SET EXERCISE >>
Give back the exact lines spanning from the line with "Write part 4" to the line with "antenna(1180, 192, 226, 42, 'faint", with both of those lines included and no others.

GIVEN RECORDS >>
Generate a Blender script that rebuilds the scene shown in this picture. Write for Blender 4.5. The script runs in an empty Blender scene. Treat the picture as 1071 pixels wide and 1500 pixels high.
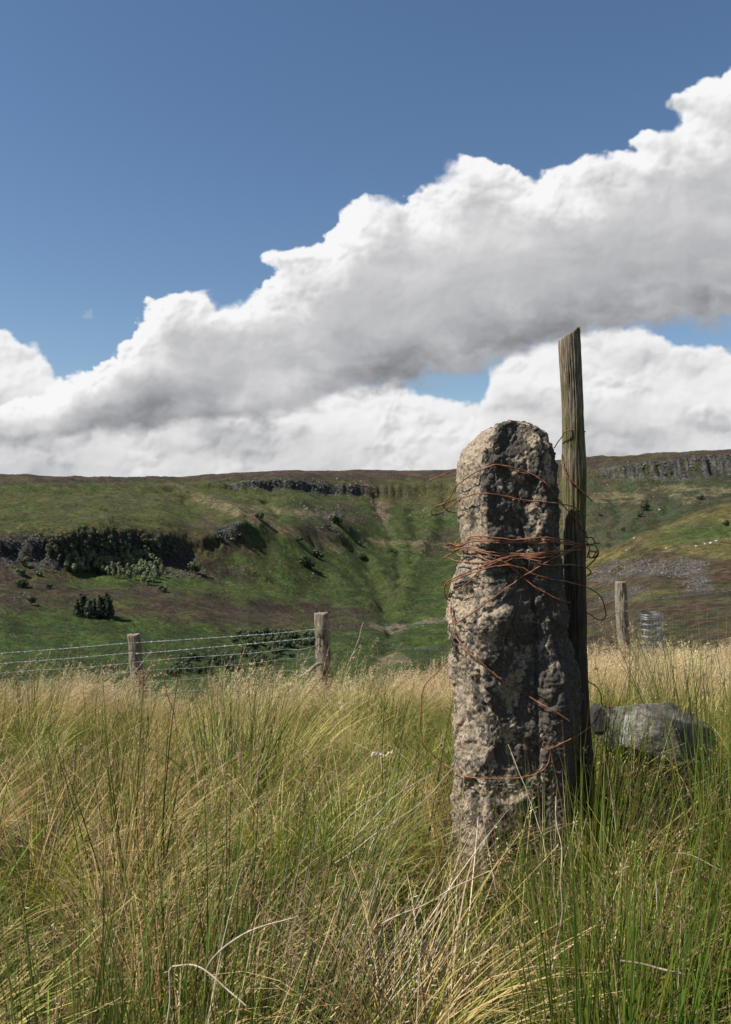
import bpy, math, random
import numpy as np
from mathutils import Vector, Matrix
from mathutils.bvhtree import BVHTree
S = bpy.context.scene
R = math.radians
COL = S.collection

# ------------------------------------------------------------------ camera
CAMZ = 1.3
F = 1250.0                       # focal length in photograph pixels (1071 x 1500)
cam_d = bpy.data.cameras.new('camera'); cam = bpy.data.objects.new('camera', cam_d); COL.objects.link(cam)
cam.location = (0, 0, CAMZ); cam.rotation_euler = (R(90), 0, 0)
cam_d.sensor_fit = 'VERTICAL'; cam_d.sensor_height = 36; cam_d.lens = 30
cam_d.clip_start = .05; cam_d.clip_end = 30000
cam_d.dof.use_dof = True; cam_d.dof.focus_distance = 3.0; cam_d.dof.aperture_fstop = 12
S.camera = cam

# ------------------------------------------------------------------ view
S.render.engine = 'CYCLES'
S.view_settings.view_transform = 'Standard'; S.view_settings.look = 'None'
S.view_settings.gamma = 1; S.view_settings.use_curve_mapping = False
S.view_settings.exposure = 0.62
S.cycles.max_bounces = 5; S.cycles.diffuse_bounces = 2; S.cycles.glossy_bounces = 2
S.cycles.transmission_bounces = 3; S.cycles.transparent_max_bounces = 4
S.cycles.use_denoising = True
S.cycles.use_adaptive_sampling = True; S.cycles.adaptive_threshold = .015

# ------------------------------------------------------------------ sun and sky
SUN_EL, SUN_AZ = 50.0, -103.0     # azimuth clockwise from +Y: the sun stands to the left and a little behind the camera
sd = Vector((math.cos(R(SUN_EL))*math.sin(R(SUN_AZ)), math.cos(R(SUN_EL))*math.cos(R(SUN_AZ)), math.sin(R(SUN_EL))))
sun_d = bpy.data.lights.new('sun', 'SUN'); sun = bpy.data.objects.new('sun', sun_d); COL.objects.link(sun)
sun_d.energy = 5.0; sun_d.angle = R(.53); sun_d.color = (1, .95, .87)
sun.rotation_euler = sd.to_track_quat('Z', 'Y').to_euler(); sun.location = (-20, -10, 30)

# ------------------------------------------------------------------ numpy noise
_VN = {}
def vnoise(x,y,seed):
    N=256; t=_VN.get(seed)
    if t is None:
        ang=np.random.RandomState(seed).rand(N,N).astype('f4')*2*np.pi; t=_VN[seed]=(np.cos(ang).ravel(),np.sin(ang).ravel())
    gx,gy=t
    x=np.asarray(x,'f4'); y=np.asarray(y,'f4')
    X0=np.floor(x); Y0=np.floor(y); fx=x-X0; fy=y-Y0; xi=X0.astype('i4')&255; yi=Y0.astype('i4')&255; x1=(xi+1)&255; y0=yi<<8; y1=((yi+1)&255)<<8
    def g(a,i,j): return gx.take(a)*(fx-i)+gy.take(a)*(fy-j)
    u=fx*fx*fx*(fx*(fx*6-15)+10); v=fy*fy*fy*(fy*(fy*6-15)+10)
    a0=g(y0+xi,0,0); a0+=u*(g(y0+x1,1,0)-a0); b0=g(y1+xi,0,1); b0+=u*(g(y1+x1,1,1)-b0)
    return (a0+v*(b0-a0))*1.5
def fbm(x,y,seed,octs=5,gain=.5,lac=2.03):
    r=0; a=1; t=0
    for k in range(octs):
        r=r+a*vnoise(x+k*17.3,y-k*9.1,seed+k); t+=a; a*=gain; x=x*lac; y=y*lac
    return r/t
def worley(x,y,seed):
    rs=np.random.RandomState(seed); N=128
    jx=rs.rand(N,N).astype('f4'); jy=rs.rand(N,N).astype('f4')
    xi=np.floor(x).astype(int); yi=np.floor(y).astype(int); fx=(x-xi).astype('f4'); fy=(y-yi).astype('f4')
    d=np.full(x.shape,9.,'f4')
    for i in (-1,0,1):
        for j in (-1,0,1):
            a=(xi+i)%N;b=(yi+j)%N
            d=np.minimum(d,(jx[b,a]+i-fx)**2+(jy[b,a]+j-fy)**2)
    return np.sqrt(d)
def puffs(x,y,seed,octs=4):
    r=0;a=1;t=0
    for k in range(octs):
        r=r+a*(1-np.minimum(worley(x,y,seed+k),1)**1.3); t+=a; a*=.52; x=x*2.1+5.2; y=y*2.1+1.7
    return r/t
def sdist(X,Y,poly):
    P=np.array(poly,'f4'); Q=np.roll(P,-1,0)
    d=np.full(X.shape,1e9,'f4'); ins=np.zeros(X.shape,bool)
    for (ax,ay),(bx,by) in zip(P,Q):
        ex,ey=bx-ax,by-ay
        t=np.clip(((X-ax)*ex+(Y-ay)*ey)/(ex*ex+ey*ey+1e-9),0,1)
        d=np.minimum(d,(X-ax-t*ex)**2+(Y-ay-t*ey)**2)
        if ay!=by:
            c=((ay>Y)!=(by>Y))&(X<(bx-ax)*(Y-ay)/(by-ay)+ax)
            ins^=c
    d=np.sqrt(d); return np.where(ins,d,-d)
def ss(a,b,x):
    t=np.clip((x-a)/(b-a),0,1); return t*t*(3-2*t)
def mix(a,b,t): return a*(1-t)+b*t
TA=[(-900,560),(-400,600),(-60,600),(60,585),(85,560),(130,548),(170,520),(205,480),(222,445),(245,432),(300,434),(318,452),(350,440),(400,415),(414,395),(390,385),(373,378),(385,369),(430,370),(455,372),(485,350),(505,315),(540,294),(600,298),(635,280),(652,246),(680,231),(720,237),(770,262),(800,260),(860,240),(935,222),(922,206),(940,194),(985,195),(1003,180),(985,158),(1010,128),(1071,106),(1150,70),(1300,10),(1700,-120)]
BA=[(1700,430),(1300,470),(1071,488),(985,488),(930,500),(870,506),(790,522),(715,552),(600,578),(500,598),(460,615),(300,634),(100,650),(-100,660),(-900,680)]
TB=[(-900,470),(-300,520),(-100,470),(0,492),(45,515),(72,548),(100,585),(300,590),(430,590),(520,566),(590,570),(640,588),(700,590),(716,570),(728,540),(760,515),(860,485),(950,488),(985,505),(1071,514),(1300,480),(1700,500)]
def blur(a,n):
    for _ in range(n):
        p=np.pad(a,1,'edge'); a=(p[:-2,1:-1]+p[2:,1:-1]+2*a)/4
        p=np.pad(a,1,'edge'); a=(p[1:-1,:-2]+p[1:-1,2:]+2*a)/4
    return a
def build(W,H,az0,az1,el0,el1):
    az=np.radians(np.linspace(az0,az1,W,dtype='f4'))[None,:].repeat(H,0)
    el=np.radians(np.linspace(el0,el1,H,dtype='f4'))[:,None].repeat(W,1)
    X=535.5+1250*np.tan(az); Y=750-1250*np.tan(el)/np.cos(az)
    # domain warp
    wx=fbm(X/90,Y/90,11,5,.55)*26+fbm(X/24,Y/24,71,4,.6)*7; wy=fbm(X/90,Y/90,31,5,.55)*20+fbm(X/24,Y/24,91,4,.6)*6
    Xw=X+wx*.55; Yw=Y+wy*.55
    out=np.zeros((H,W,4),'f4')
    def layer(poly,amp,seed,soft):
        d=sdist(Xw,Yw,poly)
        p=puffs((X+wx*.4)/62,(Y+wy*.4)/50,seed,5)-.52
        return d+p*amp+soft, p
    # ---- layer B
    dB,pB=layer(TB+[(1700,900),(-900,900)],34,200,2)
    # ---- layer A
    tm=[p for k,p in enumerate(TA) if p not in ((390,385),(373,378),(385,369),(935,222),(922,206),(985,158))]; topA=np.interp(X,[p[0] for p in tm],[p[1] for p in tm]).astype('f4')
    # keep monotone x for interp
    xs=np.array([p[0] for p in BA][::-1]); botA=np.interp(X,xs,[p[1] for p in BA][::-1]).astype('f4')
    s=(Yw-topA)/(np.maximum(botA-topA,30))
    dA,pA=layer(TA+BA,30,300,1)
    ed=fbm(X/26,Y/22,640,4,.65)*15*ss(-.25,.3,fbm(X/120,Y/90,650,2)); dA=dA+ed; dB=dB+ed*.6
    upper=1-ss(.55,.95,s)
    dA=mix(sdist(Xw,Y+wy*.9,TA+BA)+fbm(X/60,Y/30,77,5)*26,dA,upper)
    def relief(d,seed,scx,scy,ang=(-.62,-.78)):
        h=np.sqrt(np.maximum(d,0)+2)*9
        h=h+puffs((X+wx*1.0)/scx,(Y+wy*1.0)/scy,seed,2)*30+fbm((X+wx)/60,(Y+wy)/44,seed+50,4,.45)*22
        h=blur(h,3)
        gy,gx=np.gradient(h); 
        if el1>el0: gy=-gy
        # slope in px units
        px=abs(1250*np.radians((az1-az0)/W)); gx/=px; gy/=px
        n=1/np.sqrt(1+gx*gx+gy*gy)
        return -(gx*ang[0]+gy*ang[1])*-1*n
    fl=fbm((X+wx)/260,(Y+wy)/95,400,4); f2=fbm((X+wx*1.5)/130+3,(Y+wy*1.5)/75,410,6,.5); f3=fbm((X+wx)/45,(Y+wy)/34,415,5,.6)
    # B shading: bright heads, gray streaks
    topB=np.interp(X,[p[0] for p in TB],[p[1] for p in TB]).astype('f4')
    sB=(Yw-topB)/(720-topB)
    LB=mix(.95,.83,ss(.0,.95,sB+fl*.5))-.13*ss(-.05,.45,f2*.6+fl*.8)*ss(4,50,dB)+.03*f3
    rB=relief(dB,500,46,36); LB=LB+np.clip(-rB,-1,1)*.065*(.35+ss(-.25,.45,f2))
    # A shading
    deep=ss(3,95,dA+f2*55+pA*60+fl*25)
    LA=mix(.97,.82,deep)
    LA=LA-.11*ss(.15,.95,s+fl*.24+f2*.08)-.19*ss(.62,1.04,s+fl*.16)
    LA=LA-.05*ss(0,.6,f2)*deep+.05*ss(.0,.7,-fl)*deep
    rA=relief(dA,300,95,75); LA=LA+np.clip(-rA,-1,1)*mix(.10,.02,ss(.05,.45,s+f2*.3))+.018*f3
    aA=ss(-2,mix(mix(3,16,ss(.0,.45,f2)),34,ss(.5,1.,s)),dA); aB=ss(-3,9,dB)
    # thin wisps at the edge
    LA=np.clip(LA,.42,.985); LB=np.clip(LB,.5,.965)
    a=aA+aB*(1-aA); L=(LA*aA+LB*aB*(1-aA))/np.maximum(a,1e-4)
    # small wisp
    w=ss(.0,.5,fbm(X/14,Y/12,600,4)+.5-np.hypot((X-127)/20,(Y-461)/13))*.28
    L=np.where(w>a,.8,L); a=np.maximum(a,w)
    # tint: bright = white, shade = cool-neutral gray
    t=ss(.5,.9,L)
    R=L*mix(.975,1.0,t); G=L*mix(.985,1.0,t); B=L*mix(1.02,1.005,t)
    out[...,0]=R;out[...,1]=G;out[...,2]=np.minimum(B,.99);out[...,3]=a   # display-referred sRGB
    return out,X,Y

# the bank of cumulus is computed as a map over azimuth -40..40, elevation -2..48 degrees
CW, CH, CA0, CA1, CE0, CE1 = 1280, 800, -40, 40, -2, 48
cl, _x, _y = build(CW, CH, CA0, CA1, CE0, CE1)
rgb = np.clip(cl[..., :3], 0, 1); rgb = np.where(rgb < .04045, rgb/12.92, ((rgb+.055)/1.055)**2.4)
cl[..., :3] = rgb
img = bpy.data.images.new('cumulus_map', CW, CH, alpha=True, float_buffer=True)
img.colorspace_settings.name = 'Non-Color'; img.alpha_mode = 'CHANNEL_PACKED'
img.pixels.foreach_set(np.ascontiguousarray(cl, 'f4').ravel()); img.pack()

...

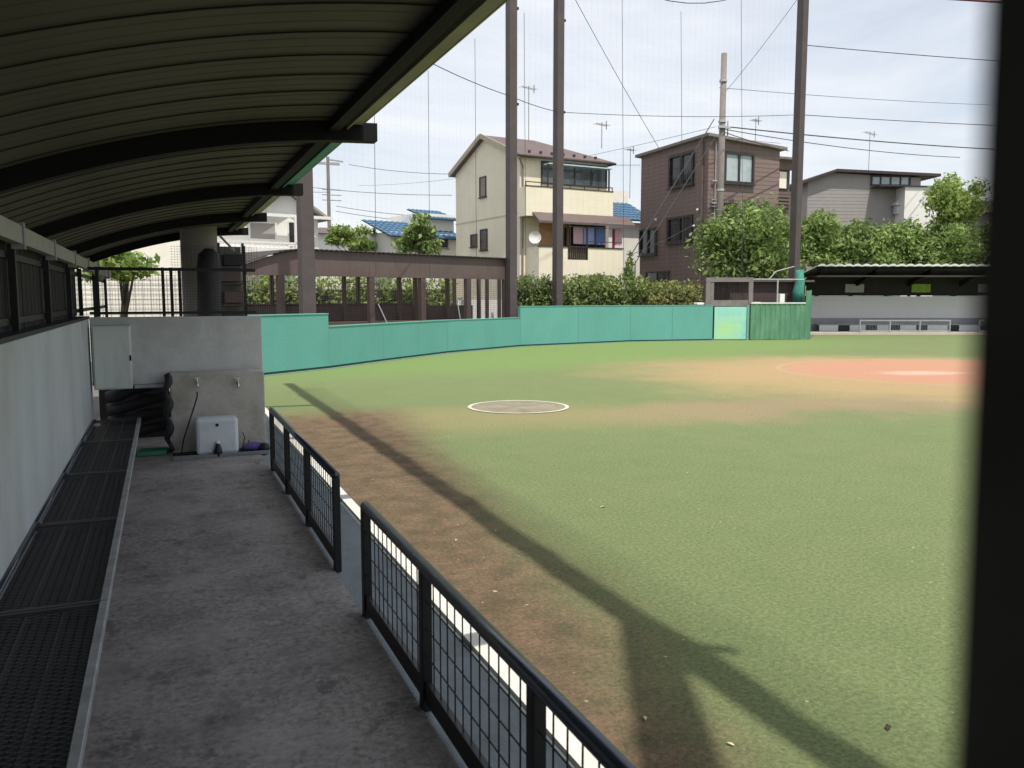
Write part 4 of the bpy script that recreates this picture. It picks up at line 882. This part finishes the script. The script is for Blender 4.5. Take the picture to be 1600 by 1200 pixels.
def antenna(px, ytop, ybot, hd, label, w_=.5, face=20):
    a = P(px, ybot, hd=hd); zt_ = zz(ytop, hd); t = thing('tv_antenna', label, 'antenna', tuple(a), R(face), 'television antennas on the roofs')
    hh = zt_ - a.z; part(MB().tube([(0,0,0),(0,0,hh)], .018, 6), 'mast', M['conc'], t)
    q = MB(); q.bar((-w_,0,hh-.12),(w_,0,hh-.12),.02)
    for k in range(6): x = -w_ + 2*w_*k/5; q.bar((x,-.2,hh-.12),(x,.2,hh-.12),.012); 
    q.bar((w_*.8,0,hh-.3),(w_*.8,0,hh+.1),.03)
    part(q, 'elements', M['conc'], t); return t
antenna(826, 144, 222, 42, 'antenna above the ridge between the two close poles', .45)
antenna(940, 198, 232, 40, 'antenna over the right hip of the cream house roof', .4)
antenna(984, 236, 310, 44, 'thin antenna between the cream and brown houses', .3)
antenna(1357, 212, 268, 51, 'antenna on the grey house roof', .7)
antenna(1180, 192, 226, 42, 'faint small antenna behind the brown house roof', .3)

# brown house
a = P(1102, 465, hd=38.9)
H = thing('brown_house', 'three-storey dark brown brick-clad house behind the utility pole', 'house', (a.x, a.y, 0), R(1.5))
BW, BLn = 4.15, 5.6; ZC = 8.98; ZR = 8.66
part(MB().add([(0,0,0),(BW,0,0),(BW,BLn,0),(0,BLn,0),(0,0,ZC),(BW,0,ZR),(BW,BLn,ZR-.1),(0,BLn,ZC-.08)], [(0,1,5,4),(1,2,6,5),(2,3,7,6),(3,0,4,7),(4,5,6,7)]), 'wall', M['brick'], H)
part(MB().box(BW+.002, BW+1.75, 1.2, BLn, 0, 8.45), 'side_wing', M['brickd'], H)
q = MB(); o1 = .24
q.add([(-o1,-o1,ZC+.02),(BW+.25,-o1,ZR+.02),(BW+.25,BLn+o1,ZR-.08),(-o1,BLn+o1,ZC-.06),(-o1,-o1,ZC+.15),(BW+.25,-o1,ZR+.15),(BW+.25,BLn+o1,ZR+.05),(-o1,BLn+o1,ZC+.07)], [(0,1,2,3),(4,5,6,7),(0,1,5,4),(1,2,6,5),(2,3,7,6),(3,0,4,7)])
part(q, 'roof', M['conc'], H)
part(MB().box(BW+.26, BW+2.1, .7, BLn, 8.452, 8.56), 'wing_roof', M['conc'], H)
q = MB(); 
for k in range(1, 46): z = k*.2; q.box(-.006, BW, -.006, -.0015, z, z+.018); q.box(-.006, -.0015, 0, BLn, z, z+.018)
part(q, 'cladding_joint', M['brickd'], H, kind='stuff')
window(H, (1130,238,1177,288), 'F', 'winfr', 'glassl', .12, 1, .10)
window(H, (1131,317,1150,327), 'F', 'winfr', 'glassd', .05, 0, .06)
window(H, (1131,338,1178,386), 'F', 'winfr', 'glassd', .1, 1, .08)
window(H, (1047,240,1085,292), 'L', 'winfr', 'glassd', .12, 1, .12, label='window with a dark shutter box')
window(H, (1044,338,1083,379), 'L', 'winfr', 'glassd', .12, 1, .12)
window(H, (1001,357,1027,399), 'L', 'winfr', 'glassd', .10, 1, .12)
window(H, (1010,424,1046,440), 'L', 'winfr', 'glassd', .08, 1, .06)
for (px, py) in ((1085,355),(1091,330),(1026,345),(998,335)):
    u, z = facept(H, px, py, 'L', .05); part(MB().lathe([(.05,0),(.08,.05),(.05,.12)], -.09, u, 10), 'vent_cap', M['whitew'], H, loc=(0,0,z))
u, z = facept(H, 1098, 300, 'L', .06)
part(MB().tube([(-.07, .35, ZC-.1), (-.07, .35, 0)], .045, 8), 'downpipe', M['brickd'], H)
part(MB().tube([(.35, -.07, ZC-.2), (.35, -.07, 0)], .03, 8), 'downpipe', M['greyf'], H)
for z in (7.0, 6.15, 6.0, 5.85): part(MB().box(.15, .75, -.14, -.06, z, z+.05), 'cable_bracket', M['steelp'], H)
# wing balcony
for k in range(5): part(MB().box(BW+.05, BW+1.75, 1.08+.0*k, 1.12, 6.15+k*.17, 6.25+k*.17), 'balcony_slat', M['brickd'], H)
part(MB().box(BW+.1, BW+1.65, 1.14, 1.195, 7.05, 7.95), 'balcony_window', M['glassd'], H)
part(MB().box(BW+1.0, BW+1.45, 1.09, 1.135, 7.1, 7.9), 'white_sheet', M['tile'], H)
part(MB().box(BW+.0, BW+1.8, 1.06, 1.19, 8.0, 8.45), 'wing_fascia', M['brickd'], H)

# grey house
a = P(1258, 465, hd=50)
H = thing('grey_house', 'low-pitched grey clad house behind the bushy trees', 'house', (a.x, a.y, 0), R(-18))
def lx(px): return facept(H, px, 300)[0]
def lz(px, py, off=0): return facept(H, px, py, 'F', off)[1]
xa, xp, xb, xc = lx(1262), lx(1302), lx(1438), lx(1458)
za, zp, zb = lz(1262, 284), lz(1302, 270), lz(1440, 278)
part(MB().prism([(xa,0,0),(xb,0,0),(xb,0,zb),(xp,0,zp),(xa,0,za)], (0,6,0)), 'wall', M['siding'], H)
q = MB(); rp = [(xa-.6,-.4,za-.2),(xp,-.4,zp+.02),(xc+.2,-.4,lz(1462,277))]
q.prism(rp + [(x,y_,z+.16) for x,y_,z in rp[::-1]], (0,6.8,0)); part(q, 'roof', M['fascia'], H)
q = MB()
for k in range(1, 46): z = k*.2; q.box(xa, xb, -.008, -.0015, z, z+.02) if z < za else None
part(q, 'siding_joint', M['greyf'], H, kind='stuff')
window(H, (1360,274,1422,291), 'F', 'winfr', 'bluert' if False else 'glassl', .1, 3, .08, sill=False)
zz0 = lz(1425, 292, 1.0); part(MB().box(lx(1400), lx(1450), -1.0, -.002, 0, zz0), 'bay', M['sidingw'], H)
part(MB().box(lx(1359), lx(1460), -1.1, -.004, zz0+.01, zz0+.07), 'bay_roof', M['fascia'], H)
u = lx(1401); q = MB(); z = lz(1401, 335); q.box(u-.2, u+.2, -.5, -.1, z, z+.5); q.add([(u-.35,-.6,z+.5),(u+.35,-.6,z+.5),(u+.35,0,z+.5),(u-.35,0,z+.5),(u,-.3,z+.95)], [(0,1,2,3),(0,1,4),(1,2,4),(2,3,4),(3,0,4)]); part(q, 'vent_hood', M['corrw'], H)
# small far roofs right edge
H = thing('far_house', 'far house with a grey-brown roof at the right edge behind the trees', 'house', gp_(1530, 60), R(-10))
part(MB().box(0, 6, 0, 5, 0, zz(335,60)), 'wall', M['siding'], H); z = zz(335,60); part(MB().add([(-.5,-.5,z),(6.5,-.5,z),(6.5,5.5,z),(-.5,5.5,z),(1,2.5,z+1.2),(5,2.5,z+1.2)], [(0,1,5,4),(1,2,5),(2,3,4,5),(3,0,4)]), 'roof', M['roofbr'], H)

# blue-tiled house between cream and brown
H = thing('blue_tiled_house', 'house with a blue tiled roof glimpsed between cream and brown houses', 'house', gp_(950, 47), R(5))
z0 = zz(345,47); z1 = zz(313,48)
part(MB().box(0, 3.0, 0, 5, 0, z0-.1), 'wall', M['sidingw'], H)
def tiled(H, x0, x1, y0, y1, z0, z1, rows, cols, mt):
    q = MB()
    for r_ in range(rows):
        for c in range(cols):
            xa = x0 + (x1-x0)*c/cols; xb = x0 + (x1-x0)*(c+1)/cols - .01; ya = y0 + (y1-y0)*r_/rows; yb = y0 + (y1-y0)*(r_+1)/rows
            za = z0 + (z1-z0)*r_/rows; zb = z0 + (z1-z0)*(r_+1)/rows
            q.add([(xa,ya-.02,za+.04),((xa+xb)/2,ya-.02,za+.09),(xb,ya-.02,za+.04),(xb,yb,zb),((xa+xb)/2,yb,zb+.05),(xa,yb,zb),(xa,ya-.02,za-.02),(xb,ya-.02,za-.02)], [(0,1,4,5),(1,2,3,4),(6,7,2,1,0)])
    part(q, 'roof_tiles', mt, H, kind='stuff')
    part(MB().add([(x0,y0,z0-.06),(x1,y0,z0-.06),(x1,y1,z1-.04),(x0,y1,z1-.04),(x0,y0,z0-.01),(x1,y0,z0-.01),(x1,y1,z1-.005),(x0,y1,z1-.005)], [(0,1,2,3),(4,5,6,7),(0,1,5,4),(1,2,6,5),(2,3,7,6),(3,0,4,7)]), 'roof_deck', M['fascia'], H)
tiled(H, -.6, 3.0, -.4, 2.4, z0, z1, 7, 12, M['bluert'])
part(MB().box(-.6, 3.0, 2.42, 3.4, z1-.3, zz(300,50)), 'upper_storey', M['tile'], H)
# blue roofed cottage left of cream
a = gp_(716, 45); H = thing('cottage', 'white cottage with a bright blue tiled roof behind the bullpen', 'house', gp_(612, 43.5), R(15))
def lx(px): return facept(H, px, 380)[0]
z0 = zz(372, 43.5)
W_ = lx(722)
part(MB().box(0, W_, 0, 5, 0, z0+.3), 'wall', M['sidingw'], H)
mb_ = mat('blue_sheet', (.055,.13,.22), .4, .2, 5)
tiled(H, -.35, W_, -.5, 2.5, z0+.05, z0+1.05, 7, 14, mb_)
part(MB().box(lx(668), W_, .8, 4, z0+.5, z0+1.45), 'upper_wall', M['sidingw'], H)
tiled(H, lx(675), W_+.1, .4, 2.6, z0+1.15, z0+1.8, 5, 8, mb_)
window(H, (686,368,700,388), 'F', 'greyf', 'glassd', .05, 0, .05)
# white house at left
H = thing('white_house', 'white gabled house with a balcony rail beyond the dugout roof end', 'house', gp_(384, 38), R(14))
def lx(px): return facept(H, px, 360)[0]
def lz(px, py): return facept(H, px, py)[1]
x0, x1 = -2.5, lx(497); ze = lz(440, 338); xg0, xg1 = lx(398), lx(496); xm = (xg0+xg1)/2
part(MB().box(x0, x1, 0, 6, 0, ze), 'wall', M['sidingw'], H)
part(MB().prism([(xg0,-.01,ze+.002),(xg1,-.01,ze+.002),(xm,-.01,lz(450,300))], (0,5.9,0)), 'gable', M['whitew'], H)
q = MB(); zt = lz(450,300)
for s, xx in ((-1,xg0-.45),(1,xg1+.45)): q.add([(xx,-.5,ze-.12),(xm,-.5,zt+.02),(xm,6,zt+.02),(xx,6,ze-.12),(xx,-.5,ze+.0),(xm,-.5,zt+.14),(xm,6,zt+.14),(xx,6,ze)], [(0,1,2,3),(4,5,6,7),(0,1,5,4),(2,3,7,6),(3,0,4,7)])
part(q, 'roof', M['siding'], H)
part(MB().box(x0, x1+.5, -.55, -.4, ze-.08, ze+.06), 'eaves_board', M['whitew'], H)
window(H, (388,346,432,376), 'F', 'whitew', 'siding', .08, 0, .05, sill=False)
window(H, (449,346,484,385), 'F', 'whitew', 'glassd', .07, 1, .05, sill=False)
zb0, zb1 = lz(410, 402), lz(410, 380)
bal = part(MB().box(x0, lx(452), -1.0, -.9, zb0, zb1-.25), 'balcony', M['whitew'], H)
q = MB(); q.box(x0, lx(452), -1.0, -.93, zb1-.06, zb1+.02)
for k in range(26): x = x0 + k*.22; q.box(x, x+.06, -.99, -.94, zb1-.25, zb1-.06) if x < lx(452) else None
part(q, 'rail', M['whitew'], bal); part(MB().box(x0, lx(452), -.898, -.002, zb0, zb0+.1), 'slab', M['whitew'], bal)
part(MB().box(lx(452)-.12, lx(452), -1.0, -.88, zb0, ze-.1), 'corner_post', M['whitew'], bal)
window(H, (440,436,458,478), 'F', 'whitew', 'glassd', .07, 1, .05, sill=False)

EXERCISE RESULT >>
Write part 4 of the bpy script that recreates this picture. It picks up at line 882. This part finishes the script. The script is for Blender 4.5. Take the picture to be 1600 by 1200 pixels.
def antenna(px, ytop, ybot, hd, label, w_=.5, face=20):
    a = P(px, ybot, hd=hd); zt_ = zz(ytop, hd); t = thing('tv_antenna', label, 'antenna', tuple(a), R(face), 'television antennas on the roofs')
    hh = zt_ - a.z; part(MB().tube([(0,0,0),(0,0,hh)], .018, 6), 'mast', M['conc'], t)
    q = MB(); q.bar((-w_,0,hh-.12),(w_,0,hh-.12),.02)
    for k in range(6): x = -w_ + 2*w_*k/5; q.bar((x,-.2,hh-.12),(x,.2,hh-.12),.012); 
    q.bar((w_*.8,0,hh-.3),(w_*.8,0,hh+.1),.03)
    part(q, 'elements', M['conc'], t); return t
antenna(826, 144, 222, 42, 'antenna above the ridge between the two close poles', .45)
antenna(940, 198, 232, 40, 'antenna over the right hip of the cream house roof', .4)
antenna(984, 236, 310, 44, 'thin antenna between the cream and brown houses', .3)
antenna(1357, 212, 268, 51, 'antenna on the grey house roof', .7)
antenna(1180, 192, 226, 42, 'faint small antenna behind the brown house roof', .3)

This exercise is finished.